**Exercise objective:** From the entries below, copy exactly the lines from the one that contains "Write part 3" through the one that contains "CRUMBS = [crumb_mesh(i) for i in range(9)]", both included, and only those.

**Data provided:**
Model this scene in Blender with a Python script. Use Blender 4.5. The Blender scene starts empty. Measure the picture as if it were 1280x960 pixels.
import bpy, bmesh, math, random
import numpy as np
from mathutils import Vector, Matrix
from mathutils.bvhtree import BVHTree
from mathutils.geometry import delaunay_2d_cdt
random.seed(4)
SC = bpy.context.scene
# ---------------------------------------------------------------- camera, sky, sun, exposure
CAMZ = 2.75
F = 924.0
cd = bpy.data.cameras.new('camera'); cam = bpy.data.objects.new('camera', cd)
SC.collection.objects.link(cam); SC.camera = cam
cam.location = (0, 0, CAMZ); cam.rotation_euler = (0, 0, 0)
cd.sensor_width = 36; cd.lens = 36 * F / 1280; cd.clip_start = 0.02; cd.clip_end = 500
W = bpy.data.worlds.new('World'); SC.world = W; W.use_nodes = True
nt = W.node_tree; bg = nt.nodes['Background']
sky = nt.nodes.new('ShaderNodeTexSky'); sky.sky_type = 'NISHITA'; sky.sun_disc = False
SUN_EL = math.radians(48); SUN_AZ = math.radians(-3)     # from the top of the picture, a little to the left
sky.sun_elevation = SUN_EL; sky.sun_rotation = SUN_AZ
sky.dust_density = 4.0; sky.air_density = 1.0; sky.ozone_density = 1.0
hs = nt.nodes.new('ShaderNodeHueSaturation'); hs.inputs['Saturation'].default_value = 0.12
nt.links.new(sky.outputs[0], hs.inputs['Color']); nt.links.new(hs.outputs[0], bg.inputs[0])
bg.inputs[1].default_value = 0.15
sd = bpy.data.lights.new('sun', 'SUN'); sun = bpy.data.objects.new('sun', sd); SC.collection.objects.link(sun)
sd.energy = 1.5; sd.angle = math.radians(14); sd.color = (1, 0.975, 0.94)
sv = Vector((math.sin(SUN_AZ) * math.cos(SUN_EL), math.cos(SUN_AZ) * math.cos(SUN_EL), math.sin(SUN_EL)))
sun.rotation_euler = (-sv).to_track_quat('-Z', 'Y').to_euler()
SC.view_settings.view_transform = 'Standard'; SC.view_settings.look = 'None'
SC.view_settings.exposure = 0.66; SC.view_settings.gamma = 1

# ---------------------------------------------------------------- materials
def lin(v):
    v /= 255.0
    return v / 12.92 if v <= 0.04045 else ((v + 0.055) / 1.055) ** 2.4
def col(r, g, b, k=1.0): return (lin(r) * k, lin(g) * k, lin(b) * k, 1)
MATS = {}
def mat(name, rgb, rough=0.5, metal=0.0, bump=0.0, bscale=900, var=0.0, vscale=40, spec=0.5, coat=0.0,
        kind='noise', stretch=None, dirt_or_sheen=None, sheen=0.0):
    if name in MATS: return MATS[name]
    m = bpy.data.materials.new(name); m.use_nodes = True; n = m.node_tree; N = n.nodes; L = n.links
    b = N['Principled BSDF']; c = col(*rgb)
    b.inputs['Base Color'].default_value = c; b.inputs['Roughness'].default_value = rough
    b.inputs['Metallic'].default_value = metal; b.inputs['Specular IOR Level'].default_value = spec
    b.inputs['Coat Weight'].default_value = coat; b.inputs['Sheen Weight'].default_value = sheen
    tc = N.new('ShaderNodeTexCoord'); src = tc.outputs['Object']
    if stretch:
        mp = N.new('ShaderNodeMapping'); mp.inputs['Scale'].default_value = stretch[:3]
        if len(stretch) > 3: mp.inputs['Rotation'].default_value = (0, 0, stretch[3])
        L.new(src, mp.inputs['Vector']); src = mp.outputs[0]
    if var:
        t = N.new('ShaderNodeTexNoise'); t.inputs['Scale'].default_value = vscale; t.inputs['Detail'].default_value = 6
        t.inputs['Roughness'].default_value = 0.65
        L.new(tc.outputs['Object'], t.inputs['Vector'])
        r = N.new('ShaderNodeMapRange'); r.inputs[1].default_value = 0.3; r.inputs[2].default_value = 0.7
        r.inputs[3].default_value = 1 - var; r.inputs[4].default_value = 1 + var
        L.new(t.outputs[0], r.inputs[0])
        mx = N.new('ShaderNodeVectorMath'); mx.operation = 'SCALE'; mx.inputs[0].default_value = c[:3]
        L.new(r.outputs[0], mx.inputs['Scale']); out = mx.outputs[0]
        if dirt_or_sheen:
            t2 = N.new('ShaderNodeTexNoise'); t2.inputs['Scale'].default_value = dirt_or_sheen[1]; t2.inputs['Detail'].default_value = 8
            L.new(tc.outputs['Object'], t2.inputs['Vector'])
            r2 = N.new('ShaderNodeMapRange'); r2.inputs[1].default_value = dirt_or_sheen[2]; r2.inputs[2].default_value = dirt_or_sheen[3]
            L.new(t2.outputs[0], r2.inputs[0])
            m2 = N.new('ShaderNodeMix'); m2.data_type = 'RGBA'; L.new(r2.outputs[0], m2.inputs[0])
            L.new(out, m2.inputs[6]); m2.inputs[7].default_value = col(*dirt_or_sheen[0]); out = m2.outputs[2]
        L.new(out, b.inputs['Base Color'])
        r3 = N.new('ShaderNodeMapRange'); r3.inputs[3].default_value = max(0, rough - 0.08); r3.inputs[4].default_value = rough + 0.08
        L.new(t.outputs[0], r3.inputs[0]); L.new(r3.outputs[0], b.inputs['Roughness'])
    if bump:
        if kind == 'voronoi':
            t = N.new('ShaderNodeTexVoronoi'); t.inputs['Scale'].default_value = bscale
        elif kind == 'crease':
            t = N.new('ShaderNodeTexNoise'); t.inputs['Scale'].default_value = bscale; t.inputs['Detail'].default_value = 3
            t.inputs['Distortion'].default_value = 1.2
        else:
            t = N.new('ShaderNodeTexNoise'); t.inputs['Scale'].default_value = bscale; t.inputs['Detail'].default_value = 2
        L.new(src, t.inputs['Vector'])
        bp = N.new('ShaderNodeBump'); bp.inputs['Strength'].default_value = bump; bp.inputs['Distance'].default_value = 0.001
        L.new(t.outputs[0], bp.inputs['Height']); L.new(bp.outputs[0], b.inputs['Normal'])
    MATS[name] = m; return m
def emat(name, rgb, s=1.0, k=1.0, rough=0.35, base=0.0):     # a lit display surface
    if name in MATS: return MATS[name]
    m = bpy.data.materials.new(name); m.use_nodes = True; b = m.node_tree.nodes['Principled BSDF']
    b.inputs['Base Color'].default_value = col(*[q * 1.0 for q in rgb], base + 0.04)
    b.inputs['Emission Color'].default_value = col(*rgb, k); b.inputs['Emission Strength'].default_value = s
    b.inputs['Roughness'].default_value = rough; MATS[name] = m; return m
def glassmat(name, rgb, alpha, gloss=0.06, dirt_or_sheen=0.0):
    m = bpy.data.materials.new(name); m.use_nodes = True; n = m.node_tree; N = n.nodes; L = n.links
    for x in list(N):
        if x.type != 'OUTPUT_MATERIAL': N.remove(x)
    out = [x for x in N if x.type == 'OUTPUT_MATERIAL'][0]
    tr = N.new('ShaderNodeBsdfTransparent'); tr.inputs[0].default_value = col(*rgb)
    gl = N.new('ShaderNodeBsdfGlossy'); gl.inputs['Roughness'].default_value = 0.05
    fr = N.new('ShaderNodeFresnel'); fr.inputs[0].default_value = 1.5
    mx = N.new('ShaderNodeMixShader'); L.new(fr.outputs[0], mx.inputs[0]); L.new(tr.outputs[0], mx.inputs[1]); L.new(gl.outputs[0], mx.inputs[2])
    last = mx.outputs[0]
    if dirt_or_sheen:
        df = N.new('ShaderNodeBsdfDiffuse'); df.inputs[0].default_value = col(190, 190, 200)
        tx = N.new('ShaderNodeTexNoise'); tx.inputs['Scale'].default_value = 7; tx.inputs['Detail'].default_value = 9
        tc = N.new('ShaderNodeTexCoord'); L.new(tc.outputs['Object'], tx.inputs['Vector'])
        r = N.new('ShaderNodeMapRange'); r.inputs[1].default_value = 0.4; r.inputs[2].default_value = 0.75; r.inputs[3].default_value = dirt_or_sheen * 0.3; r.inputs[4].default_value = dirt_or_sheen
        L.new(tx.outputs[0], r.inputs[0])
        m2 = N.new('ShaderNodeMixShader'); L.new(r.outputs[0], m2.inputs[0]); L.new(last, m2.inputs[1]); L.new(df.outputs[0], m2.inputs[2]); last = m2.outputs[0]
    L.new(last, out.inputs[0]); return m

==

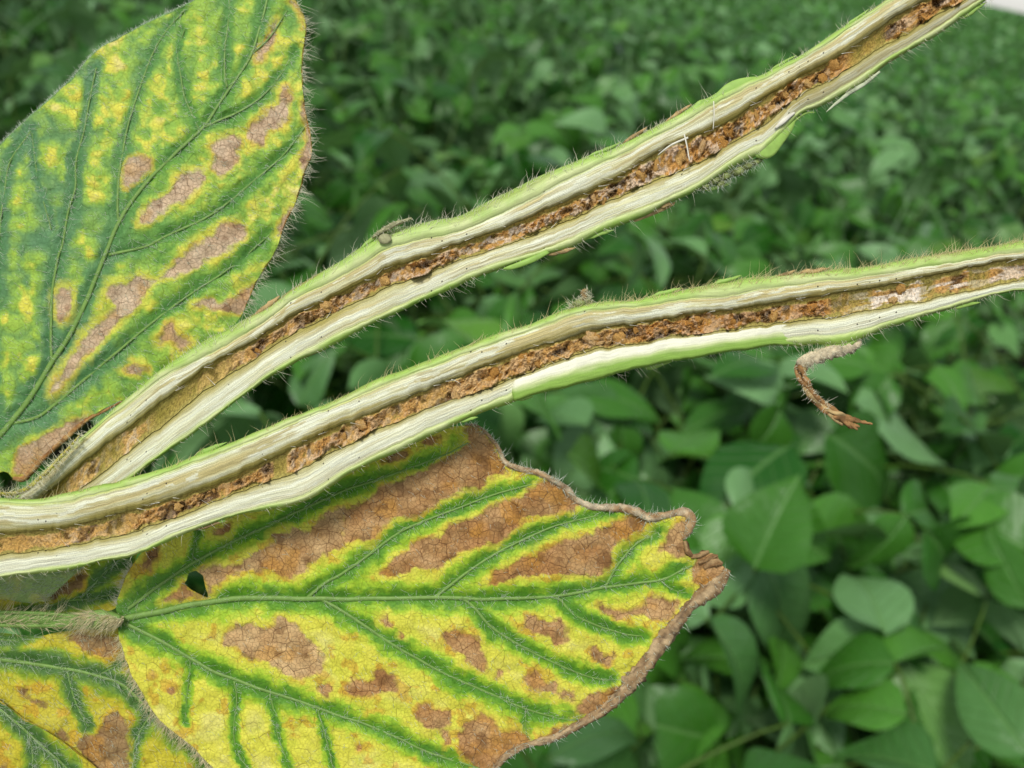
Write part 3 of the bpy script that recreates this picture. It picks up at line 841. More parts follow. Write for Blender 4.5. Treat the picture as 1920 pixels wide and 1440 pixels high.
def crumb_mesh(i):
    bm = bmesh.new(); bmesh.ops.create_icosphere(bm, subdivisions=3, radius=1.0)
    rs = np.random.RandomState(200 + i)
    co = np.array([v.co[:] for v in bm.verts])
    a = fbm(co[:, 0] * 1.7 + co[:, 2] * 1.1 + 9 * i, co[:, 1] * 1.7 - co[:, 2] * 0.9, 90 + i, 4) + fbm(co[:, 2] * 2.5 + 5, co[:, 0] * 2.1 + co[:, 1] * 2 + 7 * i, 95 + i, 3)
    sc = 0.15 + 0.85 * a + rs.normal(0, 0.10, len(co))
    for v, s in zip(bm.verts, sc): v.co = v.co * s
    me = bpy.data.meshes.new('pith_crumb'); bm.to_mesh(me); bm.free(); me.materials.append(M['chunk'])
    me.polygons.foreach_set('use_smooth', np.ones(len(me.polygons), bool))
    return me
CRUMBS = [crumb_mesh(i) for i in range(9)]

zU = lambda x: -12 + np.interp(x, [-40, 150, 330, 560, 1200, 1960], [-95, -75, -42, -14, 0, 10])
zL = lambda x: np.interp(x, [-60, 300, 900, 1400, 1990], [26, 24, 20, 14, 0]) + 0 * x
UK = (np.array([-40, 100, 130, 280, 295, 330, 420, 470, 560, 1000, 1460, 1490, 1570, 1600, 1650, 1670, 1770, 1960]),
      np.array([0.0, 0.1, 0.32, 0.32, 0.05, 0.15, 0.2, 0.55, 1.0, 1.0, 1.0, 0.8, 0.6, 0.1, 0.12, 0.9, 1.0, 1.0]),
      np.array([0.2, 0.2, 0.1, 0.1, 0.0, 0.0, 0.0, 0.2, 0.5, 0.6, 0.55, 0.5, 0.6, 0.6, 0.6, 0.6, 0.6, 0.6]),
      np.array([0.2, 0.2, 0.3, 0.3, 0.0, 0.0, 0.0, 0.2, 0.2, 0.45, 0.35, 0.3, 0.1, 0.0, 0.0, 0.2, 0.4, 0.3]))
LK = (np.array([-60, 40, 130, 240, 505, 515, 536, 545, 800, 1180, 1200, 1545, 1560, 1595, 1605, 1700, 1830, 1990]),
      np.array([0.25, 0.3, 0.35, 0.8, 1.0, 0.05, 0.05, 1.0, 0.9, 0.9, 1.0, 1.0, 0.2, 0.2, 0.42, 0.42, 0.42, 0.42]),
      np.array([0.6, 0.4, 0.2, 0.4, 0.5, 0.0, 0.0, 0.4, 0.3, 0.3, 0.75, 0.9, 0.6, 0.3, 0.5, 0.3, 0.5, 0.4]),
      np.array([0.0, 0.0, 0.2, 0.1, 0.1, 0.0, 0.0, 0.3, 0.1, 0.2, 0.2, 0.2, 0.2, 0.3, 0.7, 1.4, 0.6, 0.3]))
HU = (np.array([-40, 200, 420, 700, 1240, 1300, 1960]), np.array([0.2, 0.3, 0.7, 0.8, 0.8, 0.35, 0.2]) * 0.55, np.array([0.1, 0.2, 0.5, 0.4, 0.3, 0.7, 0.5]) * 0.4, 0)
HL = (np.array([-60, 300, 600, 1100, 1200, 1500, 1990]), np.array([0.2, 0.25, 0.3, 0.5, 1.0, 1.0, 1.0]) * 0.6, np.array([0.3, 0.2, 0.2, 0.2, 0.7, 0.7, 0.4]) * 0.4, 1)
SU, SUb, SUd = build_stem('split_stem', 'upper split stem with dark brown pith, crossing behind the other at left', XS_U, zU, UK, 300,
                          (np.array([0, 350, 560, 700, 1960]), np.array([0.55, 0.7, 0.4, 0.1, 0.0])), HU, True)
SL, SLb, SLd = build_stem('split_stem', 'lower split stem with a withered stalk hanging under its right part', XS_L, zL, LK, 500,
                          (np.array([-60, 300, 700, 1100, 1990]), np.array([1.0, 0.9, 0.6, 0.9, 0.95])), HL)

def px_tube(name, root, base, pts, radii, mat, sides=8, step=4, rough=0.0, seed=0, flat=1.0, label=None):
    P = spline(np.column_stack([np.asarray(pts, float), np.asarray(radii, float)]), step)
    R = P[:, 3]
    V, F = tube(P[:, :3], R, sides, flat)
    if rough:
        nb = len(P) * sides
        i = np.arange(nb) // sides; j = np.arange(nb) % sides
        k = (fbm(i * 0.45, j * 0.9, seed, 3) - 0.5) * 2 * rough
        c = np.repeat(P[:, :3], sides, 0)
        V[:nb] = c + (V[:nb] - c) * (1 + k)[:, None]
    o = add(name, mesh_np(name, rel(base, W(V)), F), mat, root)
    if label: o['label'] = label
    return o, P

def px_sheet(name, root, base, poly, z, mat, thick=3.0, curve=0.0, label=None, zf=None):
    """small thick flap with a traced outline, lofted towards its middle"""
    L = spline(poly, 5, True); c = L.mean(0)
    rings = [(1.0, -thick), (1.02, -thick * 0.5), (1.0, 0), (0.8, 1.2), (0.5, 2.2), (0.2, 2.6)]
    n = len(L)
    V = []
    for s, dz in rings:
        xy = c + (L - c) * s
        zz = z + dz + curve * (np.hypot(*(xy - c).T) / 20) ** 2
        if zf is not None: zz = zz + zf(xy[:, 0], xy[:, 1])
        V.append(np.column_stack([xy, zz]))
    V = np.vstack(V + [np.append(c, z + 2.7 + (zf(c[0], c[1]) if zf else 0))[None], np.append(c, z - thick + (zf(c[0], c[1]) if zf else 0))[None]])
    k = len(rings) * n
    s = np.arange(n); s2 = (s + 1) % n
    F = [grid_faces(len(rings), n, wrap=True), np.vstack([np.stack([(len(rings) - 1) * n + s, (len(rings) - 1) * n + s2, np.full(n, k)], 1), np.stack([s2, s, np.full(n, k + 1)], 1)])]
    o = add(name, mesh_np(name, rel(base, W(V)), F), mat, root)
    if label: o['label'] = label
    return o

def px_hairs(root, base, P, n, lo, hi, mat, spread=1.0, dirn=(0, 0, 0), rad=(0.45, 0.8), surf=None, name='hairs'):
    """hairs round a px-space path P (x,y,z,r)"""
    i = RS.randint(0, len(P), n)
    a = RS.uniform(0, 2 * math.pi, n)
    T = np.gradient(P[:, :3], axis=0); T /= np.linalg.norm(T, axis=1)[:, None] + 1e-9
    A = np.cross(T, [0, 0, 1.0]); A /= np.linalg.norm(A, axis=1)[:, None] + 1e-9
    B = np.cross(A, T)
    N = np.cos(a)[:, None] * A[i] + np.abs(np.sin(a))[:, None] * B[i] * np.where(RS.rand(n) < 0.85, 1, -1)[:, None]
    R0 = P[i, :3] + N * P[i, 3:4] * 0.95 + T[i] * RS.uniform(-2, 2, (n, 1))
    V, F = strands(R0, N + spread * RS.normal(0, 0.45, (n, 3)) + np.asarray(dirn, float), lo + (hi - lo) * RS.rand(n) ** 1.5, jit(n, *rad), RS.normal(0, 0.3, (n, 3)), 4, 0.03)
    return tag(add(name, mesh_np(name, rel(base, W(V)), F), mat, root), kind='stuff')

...

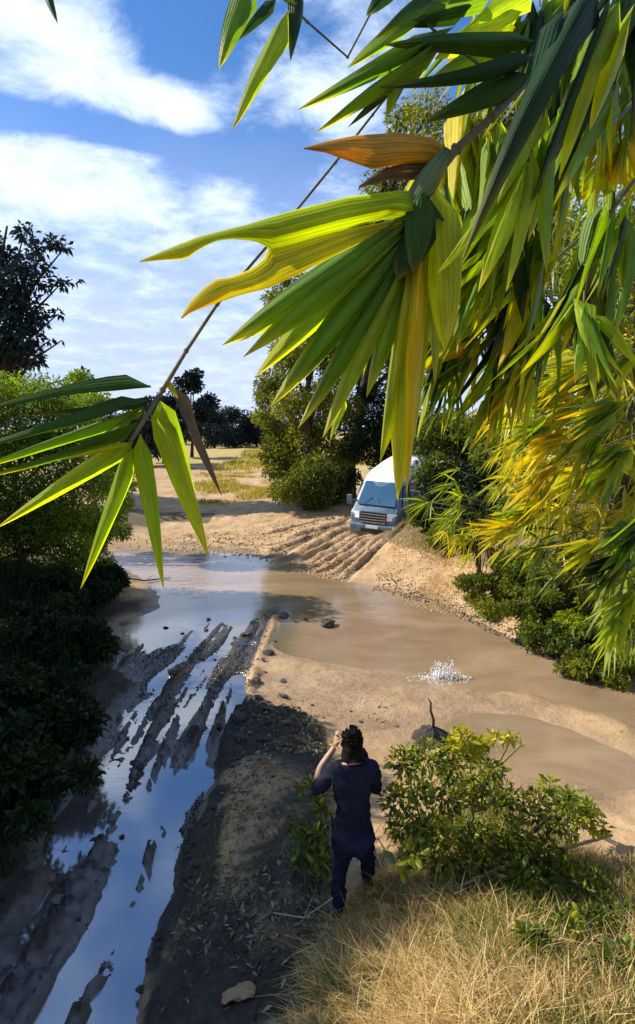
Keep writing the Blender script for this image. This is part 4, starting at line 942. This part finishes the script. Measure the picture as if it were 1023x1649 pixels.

**Answer for this exercise:**
Write part 3 of the bpy script that recreates this picture. It picks up at line 841. More parts follow. Write for Blender 4.5. Treat the picture as 1920 pixels wide and 1440 pixels high.
def crumb_mesh(i):
    bm = bmesh.new(); bmesh.ops.create_icosphere(bm, subdivisions=3, radius=1.0)
    rs = np.random.RandomState(200 + i)
    co = np.array([v.co[:] for v in bm.verts])
    a = fbm(co[:, 0] * 1.7 + co[:, 2] * 1.1 + 9 * i, co[:, 1] * 1.7 - co[:, 2] * 0.9, 90 + i, 4) + fbm(co[:, 2] * 2.5 + 5, co[:, 0] * 2.1 + co[:, 1] * 2 + 7 * i, 95 + i, 3)
    sc = 0.15 + 0.85 * a + rs.normal(0, 0.10, len(co))
    for v, s in zip(bm.verts, sc): v.co = v.co * s
    me = bpy.data.meshes.new('pith_crumb'); bm.to_mesh(me); bm.free(); me.materials.append(M['chunk'])
    me.polygons.foreach_set('use_smooth', np.ones(len(me.polygons), bool))
    return me
CRUMBS = [crumb_mesh(i) for i in range(9)]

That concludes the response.